Items from a dataset
==========

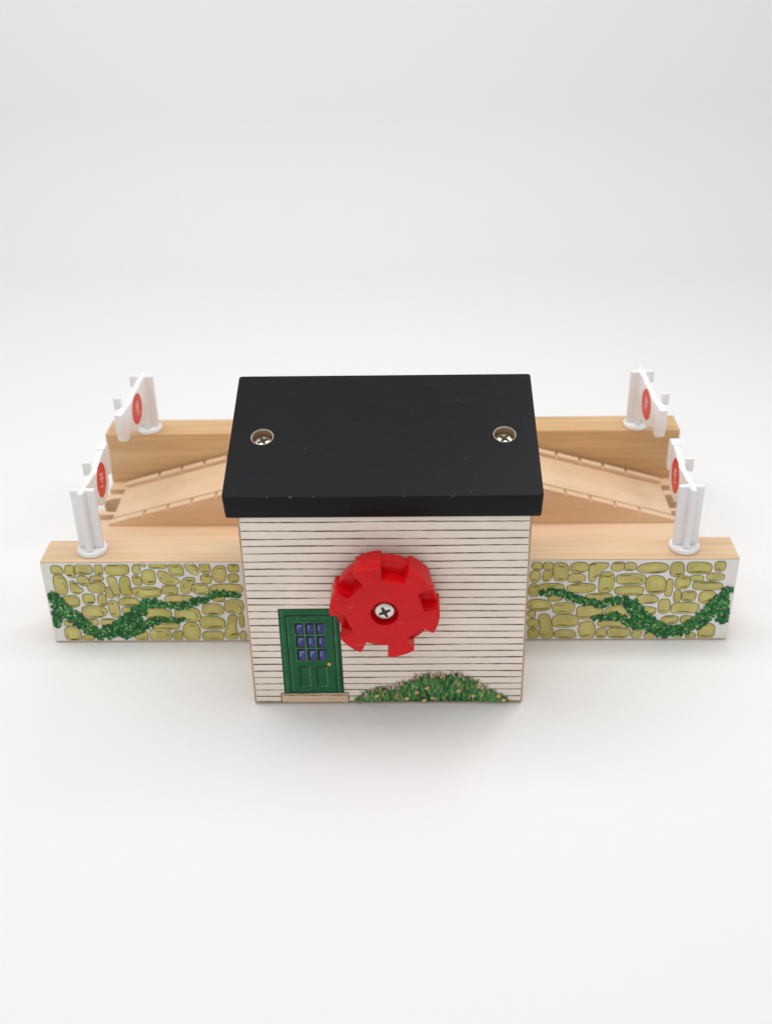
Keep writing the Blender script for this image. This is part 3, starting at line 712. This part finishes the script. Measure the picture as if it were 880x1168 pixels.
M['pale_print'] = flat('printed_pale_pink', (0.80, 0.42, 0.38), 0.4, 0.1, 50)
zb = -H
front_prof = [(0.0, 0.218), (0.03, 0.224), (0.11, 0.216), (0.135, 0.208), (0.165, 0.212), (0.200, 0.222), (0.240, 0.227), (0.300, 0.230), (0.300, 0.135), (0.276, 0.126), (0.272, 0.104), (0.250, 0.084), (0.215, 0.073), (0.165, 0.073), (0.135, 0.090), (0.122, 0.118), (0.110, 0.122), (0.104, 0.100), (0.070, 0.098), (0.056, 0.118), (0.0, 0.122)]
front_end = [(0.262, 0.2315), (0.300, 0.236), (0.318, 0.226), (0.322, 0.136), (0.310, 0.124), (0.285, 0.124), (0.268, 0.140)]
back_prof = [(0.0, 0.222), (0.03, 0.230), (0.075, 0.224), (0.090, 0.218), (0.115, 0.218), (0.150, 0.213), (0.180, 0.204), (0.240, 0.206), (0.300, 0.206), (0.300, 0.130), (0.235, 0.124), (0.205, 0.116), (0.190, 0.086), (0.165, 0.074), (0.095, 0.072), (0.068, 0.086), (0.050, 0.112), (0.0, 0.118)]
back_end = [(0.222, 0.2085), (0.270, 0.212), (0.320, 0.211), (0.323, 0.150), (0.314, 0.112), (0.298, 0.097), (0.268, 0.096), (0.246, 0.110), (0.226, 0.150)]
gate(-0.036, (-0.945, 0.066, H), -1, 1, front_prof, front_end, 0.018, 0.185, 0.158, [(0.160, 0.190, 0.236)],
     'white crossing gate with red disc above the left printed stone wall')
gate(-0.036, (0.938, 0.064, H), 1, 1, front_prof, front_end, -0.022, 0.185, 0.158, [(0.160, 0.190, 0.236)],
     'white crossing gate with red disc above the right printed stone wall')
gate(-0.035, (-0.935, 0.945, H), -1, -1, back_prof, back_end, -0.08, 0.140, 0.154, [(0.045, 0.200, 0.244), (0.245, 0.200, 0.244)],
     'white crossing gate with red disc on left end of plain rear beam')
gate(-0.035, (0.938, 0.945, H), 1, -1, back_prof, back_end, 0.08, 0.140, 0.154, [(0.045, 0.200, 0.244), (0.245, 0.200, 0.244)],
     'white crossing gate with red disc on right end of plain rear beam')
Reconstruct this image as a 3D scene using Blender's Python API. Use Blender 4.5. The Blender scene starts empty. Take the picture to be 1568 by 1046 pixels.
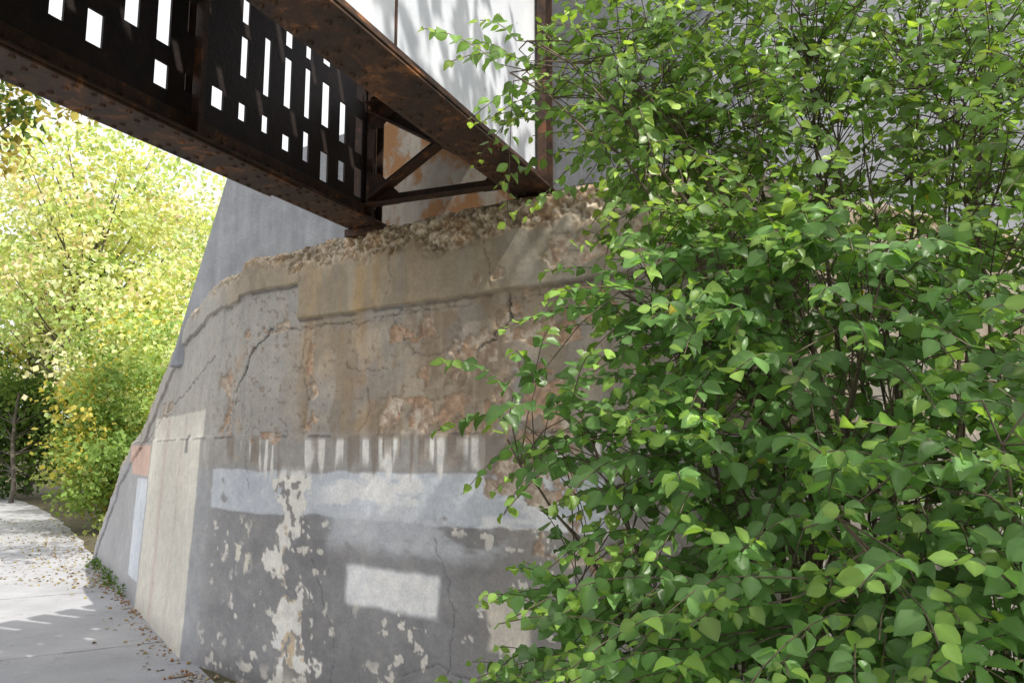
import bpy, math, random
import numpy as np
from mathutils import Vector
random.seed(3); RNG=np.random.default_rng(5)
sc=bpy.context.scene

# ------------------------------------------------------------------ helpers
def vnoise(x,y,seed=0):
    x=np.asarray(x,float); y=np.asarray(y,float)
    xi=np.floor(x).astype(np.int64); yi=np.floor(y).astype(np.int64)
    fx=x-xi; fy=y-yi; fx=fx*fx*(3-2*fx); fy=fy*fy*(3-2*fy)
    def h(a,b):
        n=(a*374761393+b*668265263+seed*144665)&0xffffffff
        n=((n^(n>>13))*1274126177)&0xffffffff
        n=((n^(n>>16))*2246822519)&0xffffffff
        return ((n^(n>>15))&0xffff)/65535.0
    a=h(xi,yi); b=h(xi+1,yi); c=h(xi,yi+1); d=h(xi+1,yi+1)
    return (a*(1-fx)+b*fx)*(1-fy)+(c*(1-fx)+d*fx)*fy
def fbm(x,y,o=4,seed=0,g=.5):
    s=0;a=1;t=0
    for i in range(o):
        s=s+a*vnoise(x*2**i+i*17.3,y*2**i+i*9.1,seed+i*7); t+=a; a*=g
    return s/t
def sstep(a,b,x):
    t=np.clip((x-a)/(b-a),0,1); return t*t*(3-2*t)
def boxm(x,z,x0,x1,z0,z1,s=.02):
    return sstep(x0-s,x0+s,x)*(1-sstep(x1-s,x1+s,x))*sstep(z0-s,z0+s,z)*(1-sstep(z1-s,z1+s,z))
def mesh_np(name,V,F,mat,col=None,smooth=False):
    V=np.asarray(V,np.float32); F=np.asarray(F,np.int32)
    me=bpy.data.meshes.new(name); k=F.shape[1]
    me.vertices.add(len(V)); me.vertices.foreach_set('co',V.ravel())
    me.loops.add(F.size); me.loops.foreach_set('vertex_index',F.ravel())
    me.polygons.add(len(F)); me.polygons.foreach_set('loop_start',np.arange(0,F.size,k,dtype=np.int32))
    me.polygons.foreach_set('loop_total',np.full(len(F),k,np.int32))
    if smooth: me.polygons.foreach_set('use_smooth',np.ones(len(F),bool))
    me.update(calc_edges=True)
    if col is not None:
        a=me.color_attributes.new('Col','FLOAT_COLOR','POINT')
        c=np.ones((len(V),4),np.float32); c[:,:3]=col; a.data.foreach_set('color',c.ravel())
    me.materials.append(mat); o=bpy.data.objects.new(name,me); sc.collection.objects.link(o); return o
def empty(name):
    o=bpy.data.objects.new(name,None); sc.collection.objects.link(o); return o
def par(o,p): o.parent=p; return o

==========

Your objective
Reproduce only the lines running from the one that has "Reconstruct this image" through the one that has "sc=bpy.context.scene", ends included. Any pictures in that stretch should not be copied.

The output
Reconstruct this image as a 3D scene using Blender's Python API. Use Blender 4.5. The Blender scene starts empty. Take the picture to be 1568 by 1046 pixels.
import bpy, math, random
import numpy as np
from mathutils import Vector
random.seed(3); RNG=np.random.default_rng(5)
sc=bpy.context.scene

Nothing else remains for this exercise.